Nie wyklucza się, że liczba poszkodowanych może jeszcze wzrosnąć.

Teren w pobliżu zakładu został otoczony i odgrodzony przez policję. W bliskim sąsiedztwie znajdują się bowiem magazyny z karabinami maszynowymi produkowanymi przez jeden z większych bułgarskich zakładów zbrojeniowych - Arsenał.

To już druga w ciągu ostatnich kilku tygodni eksplozja w podobnym zakładzie. W październiku w wyniku wybuchu w fabryce Midżur we wsi Gorni Łom na północnym zachodzie kraju zginęło 15 osób. Śledztwo jak dotąd nie ustaliło przyczyn tragedii. W zakładzie utylizowano miny przeciwpiechotne.

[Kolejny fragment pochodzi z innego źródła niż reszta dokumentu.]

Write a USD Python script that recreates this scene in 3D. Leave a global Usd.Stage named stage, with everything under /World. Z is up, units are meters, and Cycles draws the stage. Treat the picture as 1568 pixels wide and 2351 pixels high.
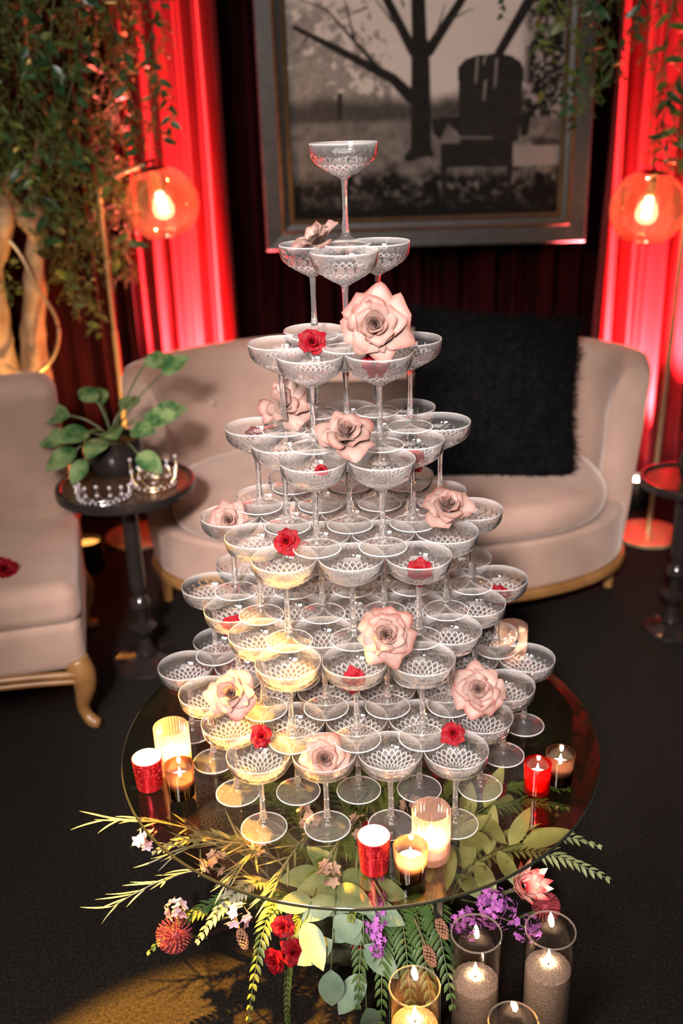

Dwa tygodnie temu premier Bułgarii Bojko Borysow poinformował na posiedzeniu rządu, że na terytorium zniszczonego zakładu Midżur zmagazynowanych jest ponad 190 tysięcy min, podlegających utylizacji. Ich obecność stwarza niebezpieczeństwo dla wioski, lecz przeniesienie ich w inne miejsce byłoby jeszcze bardziej niebezpieczne i kosztowne.

Według danych resortu obrony Bułgarii z początku tego roku, w kraju magazynowanych jest 6395 ton zbędnych amunicji, podlegających zniszczeniu. Ministerstwo obrony od lat nie przekazuje wystarczających środków na ich utylizację.